Ourse tuée dans les Pyrénées: prison avec sursis requise contre le chasseur
Quatre mois de prison avec sursis ont été requis mercredi à Foix à l'encontre d'un chasseur de 81 ans, poursuivi pour "destruction d'espèce protégée" après avoir accidentellement abattu l'ourse Caramelles, lors d'une battue au sanglier...

Quatre mois de prison avec sursis ont été requis mercredi à Foix à l'encontre d'un chasseur de 81 ans, poursuivi pour "destruction d'espèce protégée" après avoir accidentellement abattu l'ourse Caramelles, lors d'une battue au sanglier non autorisée, en 2021 dans les Pyrénées.
Dans son réquisitoire devant le tribunal correctionnel de Foix, le procureur Olivier Mouysset a également réclamé des suspensions du permis de chasse et des amendes à l'encontre des seize chasseurs ayant participé à cette battue "sans autorisation" dans la réserve du Mont Valier, en Ariège, le 20 novembre 2021.

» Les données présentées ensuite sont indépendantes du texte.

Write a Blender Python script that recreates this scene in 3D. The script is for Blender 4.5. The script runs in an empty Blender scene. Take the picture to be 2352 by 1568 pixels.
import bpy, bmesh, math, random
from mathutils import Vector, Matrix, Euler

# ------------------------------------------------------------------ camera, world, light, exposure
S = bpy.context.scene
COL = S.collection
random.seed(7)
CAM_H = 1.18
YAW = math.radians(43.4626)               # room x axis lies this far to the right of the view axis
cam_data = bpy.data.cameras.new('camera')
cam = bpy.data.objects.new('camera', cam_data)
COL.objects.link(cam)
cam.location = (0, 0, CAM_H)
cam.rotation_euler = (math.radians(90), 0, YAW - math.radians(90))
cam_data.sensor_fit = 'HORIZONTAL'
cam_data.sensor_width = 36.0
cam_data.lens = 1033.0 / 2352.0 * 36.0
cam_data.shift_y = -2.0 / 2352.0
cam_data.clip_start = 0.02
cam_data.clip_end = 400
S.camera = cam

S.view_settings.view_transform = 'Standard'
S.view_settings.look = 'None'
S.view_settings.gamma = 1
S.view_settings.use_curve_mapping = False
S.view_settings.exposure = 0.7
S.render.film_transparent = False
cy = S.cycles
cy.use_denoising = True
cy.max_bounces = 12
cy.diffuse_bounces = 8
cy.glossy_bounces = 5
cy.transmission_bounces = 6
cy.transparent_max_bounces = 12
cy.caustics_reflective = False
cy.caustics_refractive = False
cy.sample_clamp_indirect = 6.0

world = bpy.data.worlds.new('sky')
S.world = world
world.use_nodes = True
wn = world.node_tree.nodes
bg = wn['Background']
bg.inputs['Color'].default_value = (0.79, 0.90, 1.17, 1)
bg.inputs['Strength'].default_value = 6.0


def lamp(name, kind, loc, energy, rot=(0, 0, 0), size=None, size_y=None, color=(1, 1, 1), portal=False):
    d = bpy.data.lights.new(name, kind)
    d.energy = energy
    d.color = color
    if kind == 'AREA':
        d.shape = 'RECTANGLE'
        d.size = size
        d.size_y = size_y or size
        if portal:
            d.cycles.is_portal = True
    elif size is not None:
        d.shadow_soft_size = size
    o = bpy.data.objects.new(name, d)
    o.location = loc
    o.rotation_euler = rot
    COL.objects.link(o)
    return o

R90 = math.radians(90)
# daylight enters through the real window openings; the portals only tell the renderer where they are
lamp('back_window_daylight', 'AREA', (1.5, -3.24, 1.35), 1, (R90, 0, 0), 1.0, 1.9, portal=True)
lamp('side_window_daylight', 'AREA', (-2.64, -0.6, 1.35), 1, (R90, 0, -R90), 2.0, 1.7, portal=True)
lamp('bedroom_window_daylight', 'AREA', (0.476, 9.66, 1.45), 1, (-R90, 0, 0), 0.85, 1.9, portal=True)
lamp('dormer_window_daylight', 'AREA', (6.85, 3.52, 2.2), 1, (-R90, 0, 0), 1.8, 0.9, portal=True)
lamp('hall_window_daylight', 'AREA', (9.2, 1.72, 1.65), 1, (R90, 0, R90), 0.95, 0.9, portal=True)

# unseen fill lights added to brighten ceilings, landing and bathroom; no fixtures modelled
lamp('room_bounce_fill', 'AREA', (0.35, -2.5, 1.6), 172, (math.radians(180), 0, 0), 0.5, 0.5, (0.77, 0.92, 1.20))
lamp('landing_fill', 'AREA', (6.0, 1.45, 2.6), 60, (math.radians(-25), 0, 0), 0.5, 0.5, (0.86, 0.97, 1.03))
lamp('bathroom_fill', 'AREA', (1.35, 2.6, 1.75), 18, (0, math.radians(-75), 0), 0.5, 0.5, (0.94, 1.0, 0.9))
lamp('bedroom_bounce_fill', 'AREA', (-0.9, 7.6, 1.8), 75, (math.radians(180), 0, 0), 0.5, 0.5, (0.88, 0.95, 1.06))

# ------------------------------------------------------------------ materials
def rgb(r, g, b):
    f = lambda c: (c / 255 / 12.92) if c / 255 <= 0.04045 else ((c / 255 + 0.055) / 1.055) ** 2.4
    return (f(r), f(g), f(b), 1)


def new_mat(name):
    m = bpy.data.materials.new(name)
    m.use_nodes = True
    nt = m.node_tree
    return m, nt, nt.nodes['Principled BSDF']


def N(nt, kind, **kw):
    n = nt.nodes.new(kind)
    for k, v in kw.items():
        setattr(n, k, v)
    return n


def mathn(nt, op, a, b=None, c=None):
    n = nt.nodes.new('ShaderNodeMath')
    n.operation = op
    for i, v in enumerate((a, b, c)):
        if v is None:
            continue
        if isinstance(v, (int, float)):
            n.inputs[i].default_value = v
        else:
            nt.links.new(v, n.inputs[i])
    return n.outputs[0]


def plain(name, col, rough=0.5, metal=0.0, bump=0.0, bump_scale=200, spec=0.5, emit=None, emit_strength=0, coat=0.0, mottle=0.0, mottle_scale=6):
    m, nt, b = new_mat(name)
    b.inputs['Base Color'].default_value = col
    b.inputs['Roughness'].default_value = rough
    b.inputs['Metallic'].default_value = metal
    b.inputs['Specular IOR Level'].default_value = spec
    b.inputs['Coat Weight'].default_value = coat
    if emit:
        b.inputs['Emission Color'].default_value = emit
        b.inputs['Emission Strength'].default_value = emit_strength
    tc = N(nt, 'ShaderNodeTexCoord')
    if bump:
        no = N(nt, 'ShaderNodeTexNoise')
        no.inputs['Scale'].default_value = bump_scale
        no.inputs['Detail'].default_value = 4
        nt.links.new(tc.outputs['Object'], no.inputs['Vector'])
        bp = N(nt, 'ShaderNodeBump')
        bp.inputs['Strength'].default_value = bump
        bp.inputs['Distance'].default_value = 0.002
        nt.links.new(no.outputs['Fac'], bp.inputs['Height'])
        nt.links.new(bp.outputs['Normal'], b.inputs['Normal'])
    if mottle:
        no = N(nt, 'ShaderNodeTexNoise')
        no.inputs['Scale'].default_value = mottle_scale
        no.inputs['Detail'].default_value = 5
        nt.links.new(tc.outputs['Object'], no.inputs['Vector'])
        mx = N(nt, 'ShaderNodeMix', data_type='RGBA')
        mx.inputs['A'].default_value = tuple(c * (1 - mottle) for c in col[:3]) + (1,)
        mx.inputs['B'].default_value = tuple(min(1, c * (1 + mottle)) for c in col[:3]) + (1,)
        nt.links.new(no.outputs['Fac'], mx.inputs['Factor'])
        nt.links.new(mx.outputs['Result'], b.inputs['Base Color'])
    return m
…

L'octogénaire auteur du tir fatal "a pris sciemment le risque d'une confrontation avec l'ourse dans la réserve, qui est une zone de quiétude" pour cet animal, a affirmé le magistrat, qui a aussi requis contre lui deux ans d'interdiction de port d'arme.
Invité à relater les circonstances qui l'avaient conduit à presser la détente ce jour-là, l'homme avait assuré mardi qu'il n'avait pas eu le choix, après avoir été attaqué et grièvement blessé par l'ourse dans cette zone escarpée à 1.300 mètres d'altitude. C'est la première fois qu'un homme est blessé par un ours dans les Pyrénées depuis des dizaines d'années.
"Elle m'a attrapé la cuisse gauche, j'ai paniqué et j'ai tiré un coup de carabine. Elle a reculé en grognant, elle m'a contourné et m'a mordu le mollet droit, je suis tombé, elle me bouffait la jambe, j'ai réarmé ma carabine et j'ai tiré. Elle est morte cinq mètres plus bas", avait-il raconté au tribunal.
Préjudice environnemental
Lors des plaidoiries des parties civiles, les associations écologistes ont demandé réparation du préjudice environnemental, de façon collective.
François Ruffié, avocat de l'Association pour la sauvegarde et la protection des animaux sauvages (ASPAS), a demandé au tribunal de condamner solidairement les 16 prévenus à verser 175.000 euros, l'équivalent du coût de la réintroduction d'un ours.
Il a pointé des "imprudences et négligences" et lancé aux chasseurs prévenus: "vous êtes les gardiens" de la biodiversité, "nul n'est censé ignorer la loi et les limites de la réserve".
L'ours est en voie d'extinction dans le massif pyrénéen, malgré un programme de restauration de la population lancé dans les années 1990.
Relaxe demandée
L'avocat de la défense, Charles Lagier, demande la relaxe des prévenus. Son client, dit-il, "a tué une ourse car il n'avait pas d'autre solution, il se trouvait en état de nécessité. Cela n'appelle pas de récriminations pénales".
Il a pointé une défaillance des services de l’État. L'absence de l'ONF et de l'OFB au procès est "un obstacle à la manifestation de la vérité, estime l'avocat de la défense. Ils auraient dû prévenir les chasseurs de la présence de l'ours".
Mais pour l'avocate de plusieurs associations écologistes, Alice Terrasse, on voit mal "comment les 16 chasseurs pourraient ne pas être condamnés".
"Nous voulons que la faute soit actée et une réparation du préjudice environnemental. Il faut a minima qu'un ours soit réintroduit pour compenser la mort de Caramelles", a précisé Me Terrasse qui exige 100.000 euros pour financer l'opération.
Car même si ce procès n'apporte pas de réponse à cette revendication des associations pro-ours, les parties civiles, a souligné l'avocate, réclament "que l’État tienne ses engagements" et procède à de nouveaux lâchers pour compenser la disparition des ours tués par l'Homme, déjà quatre depuis 2020.
Pour l'avocat de l'organisation One Voice, Me Andrea Rigal-Casta, il "aura fallu un accident pour que l'inertie fautive soit bousculée". "Il est impératif", a-t-il insisté, "de respecter les zones de quiétude des ours, comme les réserves", notamment pour les femelles accompagnées d'oursons.
Alors qu'il avait pratiquement disparu des Pyrénées, l'ours est aujourd'hui bien présent dans le massif, où on compterait quelque 80 spécimens, majoritairement en Ariège. C'est déjà trop pour les éleveurs de brebis qui se plaignent des centaines de prédations chaque année dans les hauts pâturages.
La décision du tribunal correctionnel de Foix a été mise en délibéré au 6 mai.